By Jackson Posey | Sports Editor
“The object of a New Year is not that we should have a new year. It is that we should have a new soul and a new nose; new feet, a new backbone, new ears and new eyes,” the late essayist G.K. Chesterton wrote. “Unless a man starts afresh about things, he will certainly do nothing effective.”
Baylor men’s basketball (1-0) is starting afresh after turning over the entire roster this offseason. This weekend, the Bears will send their fresh faces to the wolves — well, the Huskies. Their first nationally televised game of the season will be a bout with Washington (1-0) Sunday at Foster Pavilion.
“You can tell when you get to a point where you’re getting tired of practicing against each other,” head coach Scott Drew said last week.
Drew’s Bears knocked off UTRGV (0-1) in the season opener Monday, 96-81, led by redshirt sophomore Cameron Carr (28 points, 5 rebounds, 3 blocks, 2 steals) and freshman Tounde Yessoufou (24 points, 7 rebounds). The Bears were without junior center Juslin Bodo Bodo, who remains out with an injury and does not have a timetable to return.
Carr, a Tennessee transfer who joined Baylor’s practice squad midway through last season, brings length and multi-position athleticism to a team that has shown a willingness to run in transition. He shuttered Monday’s game with a highlight poster dunk.
Yessoufou, a five-star recruit and projected lottery pick, has drawn rave reviews for his blend of strength and agility. He runs a hot motor defensively and showed burgeoning offensive upside against UTRGV.
“He will have ups, he’ll have downs — just like every player, but freshmen tend to have a little bigger swings,” Drew said. “The great thing is, there are certain things Tounde provides with his size, athleticism, that should be constant, and his physicality, his rebounding, his defense should travel.”

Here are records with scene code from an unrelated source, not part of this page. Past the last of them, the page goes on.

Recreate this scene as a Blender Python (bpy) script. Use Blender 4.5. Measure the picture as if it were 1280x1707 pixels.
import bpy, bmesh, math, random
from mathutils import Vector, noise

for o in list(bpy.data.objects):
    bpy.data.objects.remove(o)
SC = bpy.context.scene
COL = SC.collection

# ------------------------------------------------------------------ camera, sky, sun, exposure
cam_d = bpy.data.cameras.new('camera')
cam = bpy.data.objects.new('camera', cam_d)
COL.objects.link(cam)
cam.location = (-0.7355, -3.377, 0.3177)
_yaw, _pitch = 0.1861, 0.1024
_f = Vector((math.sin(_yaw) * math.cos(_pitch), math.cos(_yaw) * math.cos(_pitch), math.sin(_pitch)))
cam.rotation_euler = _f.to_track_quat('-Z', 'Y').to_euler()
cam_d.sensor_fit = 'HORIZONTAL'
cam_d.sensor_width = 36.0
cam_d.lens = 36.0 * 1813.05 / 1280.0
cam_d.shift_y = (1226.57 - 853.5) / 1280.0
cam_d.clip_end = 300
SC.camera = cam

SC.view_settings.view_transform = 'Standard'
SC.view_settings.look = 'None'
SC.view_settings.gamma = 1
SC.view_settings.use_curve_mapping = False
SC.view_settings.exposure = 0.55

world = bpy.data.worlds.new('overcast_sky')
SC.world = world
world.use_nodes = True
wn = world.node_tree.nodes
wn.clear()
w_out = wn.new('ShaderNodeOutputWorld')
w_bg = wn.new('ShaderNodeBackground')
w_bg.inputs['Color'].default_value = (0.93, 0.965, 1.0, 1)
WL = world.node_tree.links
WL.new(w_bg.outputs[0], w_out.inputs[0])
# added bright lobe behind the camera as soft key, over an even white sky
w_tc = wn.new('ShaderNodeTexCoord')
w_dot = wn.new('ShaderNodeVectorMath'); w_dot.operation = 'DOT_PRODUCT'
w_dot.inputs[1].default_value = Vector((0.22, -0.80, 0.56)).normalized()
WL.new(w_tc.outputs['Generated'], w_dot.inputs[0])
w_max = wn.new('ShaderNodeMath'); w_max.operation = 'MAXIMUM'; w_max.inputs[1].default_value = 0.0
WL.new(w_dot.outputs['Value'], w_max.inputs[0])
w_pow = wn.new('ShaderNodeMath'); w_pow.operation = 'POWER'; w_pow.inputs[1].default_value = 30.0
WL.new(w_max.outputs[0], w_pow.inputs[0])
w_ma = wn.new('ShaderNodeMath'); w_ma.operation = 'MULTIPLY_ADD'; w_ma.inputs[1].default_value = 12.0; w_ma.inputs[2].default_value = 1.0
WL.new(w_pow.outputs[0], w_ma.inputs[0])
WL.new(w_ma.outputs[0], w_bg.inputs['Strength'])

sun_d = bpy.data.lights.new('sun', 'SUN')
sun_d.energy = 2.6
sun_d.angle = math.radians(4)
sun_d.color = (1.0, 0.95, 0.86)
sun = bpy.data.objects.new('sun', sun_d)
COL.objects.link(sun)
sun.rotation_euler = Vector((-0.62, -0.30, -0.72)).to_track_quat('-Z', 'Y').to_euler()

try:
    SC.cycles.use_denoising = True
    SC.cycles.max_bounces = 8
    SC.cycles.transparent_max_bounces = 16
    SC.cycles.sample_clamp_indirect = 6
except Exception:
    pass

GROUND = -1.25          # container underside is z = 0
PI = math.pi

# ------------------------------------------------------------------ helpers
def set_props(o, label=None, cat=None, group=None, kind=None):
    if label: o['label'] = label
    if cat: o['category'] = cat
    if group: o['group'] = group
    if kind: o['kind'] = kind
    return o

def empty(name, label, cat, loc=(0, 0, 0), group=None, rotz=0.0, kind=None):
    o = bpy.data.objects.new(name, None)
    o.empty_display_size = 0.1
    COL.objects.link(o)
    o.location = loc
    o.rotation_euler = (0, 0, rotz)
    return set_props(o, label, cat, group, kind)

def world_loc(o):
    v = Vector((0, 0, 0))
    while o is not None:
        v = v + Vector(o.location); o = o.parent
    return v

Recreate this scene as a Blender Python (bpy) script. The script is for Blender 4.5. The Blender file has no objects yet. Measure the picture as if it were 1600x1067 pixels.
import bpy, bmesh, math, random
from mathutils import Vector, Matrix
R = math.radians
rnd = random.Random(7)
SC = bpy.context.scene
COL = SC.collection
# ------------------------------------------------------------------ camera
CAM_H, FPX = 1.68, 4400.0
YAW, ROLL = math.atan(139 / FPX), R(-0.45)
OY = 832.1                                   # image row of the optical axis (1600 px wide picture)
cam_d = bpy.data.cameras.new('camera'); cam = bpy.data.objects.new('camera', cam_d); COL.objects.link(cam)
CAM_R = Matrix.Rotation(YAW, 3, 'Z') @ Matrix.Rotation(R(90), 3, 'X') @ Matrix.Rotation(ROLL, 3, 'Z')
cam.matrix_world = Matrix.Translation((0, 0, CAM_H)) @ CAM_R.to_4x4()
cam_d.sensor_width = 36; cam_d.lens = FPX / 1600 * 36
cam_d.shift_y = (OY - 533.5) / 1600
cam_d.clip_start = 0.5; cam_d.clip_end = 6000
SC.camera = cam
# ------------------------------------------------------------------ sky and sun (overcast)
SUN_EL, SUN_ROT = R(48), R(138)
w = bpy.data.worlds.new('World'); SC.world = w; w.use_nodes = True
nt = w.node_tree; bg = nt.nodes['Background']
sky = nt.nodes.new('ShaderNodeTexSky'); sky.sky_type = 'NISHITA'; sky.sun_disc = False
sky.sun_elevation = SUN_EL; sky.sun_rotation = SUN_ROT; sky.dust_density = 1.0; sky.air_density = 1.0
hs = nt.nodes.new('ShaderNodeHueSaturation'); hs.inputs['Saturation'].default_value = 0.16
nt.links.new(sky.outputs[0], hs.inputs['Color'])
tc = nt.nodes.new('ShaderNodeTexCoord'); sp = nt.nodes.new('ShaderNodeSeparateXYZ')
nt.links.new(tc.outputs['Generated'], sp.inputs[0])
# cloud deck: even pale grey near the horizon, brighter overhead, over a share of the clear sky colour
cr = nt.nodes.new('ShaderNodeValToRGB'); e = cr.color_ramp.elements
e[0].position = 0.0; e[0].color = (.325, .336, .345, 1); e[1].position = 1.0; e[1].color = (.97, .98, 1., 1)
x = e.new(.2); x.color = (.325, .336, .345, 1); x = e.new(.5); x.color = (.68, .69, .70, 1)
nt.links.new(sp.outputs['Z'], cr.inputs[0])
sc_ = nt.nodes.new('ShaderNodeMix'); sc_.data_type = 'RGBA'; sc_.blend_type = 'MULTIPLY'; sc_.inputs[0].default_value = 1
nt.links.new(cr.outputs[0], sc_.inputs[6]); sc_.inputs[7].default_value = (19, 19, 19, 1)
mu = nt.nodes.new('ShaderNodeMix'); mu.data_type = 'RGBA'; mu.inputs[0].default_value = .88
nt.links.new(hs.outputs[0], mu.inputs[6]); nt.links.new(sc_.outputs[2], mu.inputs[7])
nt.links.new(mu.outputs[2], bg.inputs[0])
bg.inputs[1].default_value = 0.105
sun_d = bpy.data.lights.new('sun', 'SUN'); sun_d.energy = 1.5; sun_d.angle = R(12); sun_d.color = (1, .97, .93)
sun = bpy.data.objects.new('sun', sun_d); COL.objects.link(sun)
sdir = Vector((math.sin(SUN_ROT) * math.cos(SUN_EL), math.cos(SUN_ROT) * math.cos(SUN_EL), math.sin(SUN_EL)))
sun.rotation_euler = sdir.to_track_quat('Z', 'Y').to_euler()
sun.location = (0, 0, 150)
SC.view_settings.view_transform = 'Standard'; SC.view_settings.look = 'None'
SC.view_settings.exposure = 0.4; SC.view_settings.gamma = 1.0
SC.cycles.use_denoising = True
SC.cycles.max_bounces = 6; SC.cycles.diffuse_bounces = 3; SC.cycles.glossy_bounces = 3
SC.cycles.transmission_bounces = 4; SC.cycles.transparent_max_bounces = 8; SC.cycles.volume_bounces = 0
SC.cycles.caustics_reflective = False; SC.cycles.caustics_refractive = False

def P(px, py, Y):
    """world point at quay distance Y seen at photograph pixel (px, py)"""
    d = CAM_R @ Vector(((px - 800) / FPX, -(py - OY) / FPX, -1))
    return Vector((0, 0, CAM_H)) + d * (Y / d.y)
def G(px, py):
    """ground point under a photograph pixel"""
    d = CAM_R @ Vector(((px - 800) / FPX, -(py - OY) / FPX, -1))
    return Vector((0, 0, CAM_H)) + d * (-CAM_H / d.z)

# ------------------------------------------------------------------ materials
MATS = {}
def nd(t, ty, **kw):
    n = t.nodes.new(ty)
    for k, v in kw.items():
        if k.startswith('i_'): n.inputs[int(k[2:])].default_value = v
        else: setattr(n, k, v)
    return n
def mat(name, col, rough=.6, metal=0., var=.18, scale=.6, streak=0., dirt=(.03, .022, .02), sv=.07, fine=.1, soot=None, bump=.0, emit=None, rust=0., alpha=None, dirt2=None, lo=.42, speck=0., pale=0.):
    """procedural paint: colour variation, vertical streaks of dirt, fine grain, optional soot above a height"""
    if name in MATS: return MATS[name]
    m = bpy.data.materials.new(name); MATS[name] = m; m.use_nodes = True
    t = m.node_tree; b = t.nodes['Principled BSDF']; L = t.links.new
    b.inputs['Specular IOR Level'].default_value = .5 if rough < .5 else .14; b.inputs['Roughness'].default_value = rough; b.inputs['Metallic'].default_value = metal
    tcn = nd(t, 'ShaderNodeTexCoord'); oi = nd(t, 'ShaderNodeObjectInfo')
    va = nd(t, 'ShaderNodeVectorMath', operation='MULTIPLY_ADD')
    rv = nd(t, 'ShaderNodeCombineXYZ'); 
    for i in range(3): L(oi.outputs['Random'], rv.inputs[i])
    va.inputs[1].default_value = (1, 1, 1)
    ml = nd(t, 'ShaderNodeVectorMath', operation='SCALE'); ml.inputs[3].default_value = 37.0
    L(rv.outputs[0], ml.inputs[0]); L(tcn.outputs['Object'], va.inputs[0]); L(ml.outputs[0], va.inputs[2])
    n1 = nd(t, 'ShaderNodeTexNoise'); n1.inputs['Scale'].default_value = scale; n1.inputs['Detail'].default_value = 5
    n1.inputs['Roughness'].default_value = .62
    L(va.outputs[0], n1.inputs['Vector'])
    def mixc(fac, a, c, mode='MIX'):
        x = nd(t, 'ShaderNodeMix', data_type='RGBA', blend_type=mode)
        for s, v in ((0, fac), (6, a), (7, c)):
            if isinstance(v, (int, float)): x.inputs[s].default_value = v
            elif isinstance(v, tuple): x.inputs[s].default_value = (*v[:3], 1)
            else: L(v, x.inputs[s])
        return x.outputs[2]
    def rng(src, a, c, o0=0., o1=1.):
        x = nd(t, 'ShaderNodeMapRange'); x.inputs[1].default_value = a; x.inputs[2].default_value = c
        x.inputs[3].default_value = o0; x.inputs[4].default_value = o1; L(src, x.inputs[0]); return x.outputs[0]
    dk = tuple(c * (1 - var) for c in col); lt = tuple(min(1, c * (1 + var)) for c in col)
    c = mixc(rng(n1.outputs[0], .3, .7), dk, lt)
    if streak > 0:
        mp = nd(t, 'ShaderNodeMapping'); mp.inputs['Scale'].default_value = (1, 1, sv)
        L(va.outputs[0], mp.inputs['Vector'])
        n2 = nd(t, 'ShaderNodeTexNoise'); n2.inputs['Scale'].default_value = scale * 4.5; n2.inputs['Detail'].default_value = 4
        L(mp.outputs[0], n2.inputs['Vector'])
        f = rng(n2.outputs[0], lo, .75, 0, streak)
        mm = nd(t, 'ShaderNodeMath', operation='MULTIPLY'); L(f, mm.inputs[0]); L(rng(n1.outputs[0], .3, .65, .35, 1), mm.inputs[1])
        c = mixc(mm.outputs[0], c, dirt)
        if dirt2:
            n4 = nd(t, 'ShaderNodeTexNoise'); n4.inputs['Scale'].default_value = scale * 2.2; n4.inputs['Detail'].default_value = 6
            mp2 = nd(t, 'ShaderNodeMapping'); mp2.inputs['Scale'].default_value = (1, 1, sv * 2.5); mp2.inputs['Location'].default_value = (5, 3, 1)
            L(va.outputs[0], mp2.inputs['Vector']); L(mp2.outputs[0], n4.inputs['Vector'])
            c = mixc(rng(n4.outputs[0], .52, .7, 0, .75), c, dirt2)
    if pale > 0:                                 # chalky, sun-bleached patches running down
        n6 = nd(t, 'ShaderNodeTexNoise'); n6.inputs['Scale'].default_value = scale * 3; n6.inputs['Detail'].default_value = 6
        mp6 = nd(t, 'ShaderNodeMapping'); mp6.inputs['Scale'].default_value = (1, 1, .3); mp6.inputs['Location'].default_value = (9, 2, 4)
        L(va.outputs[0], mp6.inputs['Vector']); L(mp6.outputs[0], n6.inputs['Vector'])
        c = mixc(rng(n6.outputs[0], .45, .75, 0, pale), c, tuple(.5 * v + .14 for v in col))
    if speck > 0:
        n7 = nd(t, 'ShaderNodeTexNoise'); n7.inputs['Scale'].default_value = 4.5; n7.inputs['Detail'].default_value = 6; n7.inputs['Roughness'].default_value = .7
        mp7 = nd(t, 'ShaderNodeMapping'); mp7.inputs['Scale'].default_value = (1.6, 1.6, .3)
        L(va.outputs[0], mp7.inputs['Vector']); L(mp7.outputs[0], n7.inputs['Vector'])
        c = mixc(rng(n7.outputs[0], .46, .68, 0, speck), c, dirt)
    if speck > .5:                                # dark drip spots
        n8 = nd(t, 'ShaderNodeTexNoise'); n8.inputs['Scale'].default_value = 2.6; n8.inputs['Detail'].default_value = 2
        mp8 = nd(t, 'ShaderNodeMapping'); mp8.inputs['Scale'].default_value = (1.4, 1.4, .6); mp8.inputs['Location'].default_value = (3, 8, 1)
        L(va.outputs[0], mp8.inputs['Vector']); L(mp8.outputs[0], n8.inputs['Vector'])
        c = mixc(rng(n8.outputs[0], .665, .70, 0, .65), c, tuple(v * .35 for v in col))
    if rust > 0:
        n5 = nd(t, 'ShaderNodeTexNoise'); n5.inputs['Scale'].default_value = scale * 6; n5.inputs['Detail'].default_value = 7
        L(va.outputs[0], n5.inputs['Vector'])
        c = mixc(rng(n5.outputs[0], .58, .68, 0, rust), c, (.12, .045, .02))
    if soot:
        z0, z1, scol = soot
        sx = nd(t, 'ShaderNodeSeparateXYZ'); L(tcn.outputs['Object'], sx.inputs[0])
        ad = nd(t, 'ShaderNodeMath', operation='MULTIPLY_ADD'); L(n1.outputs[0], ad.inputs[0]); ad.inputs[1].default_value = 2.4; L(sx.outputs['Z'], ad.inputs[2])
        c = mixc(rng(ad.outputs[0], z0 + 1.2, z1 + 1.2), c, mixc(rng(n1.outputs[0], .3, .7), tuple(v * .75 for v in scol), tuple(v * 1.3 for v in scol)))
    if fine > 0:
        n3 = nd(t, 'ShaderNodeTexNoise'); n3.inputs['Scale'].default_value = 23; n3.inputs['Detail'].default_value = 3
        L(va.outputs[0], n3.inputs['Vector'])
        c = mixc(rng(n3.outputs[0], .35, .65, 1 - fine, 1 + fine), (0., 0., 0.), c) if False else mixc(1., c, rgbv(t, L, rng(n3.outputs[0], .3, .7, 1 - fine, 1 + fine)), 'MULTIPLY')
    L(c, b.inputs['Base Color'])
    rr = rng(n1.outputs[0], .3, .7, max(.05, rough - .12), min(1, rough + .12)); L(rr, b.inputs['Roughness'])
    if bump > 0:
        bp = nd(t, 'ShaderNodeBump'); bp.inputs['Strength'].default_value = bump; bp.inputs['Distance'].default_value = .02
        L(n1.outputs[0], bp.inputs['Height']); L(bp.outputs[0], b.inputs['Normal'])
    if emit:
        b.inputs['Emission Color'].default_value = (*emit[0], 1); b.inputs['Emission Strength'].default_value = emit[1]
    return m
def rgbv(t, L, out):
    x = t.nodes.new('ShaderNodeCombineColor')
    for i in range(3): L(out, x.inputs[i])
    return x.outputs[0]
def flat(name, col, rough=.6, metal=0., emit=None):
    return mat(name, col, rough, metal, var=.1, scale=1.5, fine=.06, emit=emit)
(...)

With Bodo Bodo in street clothes on the bench, Baylor trotted out a center-less lineup in the opener: Obi Agbim (6-foot-3), Carr (6-foot-5), Yessoufou (6-foot-5), Dan Skillings Jr. (6-foot-6) and Michael Rataj (6-foot-8). All five players are listed as guards.
Rataj, a senior, transferred in from Oregon State after being named First Team All-West Coast Conference last season. He’s expected to play up and down the lineup, serving as a switchable guard/forward hybrid alongside Carr and Skillings, a senior wing who brings 100 games of Big 12 experience from Cincinnati.
Agbim, a fifth-year Wyoming transfer, is a classic microwave scoring guard. He averaged 17.6 points per game last season for a Cowboys team with no true second option. He led the Mountain West in 3-point percentage (43.7%) on 6.3 attempts per game, many with a high degree of difficulty.
Waco native Caden Powell, a senior center from Rice, should get an increased workload with Bodo Bodo out. He led the Owls in scoring during conference play and is Drew’s first scholarship Wacoan.
Sophomore Isaac Williams IV (Texas A&M-Corpus Christi) is a tough, multi-tool athlete who helped lead the Islanders to 20 wins last season. Fifth-year guard JJ White rounds out the guard rotation; he led the Summit League in assists per game (4.0) and shot 44.2% from three for Omaha in 2024-25.
More than a decade after Omaha made the transition to Division I, White helped guide the Mavericks to their first NCAA Tournament berth in program history. He said he sees parallels between that team and this year’s Bears.
“It feels like a little bit of déjà vu,” White said. “Last year, my team was picked second-to-last in our league, so we kind of had that same something-to-prove mindset.”
Baylor will open high-major play against Washington (1-0) Sunday at the Foster Pavilion. The game will be broadcast on ESPN.